Spotlight on San Luis Valley Winners’ Circle, March 4th, 2019

The San Luis Valley is an underrepresented region of Colorado on CU’s campus and relies on only a few teacher-dependent National History Day programs. In partnership with the Colorado National History Day headquartered at the University of Colorado, Denver, the Outreach Committee resuscitated pre-existing connections with the Valley to bring a mentorship program to regional NHD winners before the state competition. Without the department’s efforts, the “Winners’ Circle” program in the Valley would not have occurred. Four graduate students, one undergraduate student, two faculty, and one postdoc attended the event. The majority of the participants had previous experience with mentoring and judging through the Colorado National History Day (NHD) program and there was a student-led group training on best practices for NHD mentoring before the trip itself. NHD staff organized the location and participants for the program and the department supplied the mentors.

Feedback from CU mentors in a post-event survey was positive overall. The written responses included:

“I actually wish it could have been a larger event, as I only got to meet with four or five students.  It is incredibly fulfilling both professionally and personally to work with younger students who are so excited about their research and eager to share.  I always learn something new from each of them, and it in turn makes me more excited to keep teaching and researching.”

“History should be a tool that we can use to make the world better.
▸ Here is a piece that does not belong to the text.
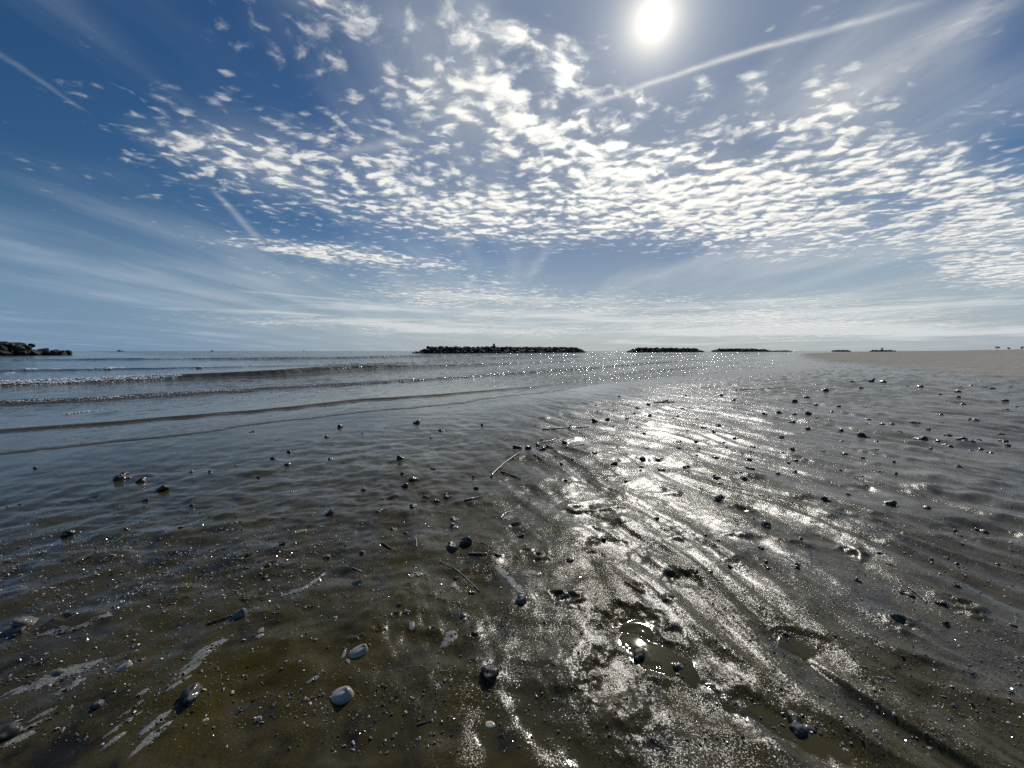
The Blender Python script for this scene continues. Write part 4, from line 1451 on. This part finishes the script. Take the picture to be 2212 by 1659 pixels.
def tree(X, r, hgt, cw, lean, label):
    az_ = math.atan2(X * S - 512, 383.6)
    x_, y_ = r * math.sin(az_), r * math.cos(az_)
    root = empty('tree', (x_, y_, sand_z(x_, y_) - 0.1)); tag(root, label, 'tree', 'small trees on the far dune')
    P_ = [Vector((lean * t * t * hgt, 0, hgt * 0.8 * t)) for t in (0, .3, .6, 1)]
    bm = tube_bm([p + Vector((0.001 * i, 0.001, 0)) for i, p in enumerate(P_)], [0.16, 0.13, 0.11, 0.06])
    bm_link('trunk', bm, m_bark, root)
    rnd = random.Random(int(X))
    bm = bmesh.new()
    cl = [(rnd.uniform(-.4, .4) * cw, rnd.uniform(-.4, .4) * cw, rnd.uniform(-.2, .22) * hgt, rnd.uniform(.2, .34) * cw) for _ in range(9)]
    for _ in range(520):
        c_ = rnd.choice(cl)
        v = Vector((rnd.gauss(0, 1), rnd.gauss(0, 1), rnd.gauss(0, .8))).normalized() * c_[3] * rnd.uniform(.5, 1)
        p = Vector((c_[0] + lean * hgt, c_[1], c_[2] + hgt * 0.78)) + v
        s_ = rnd.uniform(.10, .2)
        u = Vector((rnd.uniform(-1, 1), rnd.uniform(-1, 1), rnd.uniform(-1, 1))).normalized() * s_
        w = Vector((rnd.uniform(-1, 1), rnd.uniform(-1, 1), rnd.uniform(-1, 1))).normalized() * s_
        bm.faces.new([bm.verts.new(p + q) for q in (-u, w, u, -w)])
    bm_link('crown', bm, m_leaf, root, False)


tree(2146, 600, 3.6, 2.9, 0.06, 'largest dark round-headed tree on the far dune')
tree(2170, 610, 2.8, 1.7, 0.16, 'small leaning tree between two others on the far dune')
tree(2199, 605, 2.9, 2.0, 0.02, 'small upright tree nearest the right edge on the far dune')

# ------------------------------------------------------------------ boats on the horizon
MAT_BOAT = simple_mat('dark_boat_paint', (0.03, 0.035, 0.045), (0.06, 0.065, 0.07), 1, 0.5, bump=0.0)


def boat(X, r, L, hgt, mast, label):
    az_ = math.atan2(X * S - 512, 383.6)
    root = empty('boat', (r * math.sin(az_), r * math.cos(az_), 0.0)); root.rotation_euler = (0, 0, -az_ + 0.2)
    tag(root, label, 'boat', 'boats on the horizon')
    bm = bmesh.new()
    secs = []
    for i in range(9):
        t = i / 8; w = 0.16 * L * math.sin(min(1, t * 1.6 + 0.35) * math.pi / 2) * (1 - max(0, t - 0.55) ** 2 * 4.6); w = max(w, 0.02)
        zt = hgt * (0.45 + 0.25 * t * t)
        secs.append([bm.verts.new((L * (t - .5), y_, z_)) for (y_, z_) in ((-w, zt), (-w * .7, -0.3), (w * .7, -0.3), (w, zt))])
    for s0_, s1_ in zip(secs, secs[1:]):
        for j in range(4): bm.faces.new((s0_[j], s0_[(j + 1) % 4], s1_[(j + 1) % 4], s1_[j]))
    bm.faces.new(secs[0][::-1]); bm.faces.new(secs[-1])
    bm_link('hull', bm, MAT_BOAT, root, False)
    bm_link('cabin', box_bm(L * .28, L * .18, hgt * .55, hgt * .46, -L * .12, 0, 0.9), MAT_BOAT, root, False)
    if mast:
        bm_link('mast', tube_bm([Vector((L * .05, 0, hgt * .4)), Vector((L * .052, 0.01, mast * .7)), Vector((L * .05, 0, mast))], [.35, .3, .2]), MAT_IRON, root)


boat(300 * .8848, 1500, 14, 3.8, 0, 'flat dark boat on the horizon nearest the left breakwater')
boat(523 * .8848, 1600, 9, 3.6, 9, 'dark boat with a mast on the horizon between the other two')
boat(745 * .8848, 1900, 7, 3.2, 7, 'faintest tiny boat on the horizon left of the longest breakwater')

# ------------------------------------------------------------------ render settings
scene.view_settings.view_transform = 'Standard'
scene.view_settings.look = 'None'
scene.view_settings.exposure = 0.0
scene.view_settings.gamma = 1.0
scene.render.film_transparent = False
scene.cycles.use_denoising = False
scene.cycles.max_bounces = 6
It was great to see the department agree with that sentiment and send us down to SLV. Perhaps best of all, it was wonderful to help the high school students we worked with feel like they mattered and that the history work they were doing was worthwhile.”

“This sort of event is an ideal way for the department to engage the local community, and it could help with two kinds of outreach: 1) talking with the public about the importance of history in a non-academic setting/convey importance of humanities; and 2) providing students an opportunity to meet and interact with professors and grad students, as a sort of soft recruitment effort (an especially good way to reach underrepresented students)....”

.”..This kind of interaction with younger students is also good for gaining a sense of how potential future students have learned/engaged history before they enter the college classroom. Knowing students’ prior knowledge is always useful when designing courses and developing lessons at the undergraduate level.”

“It was a great opportunity to see students engaging with history that was meaningful and personal to them. Seeing young students so interested in history and working in creative/thoughtful ways to engage with historical topics was inspiring.”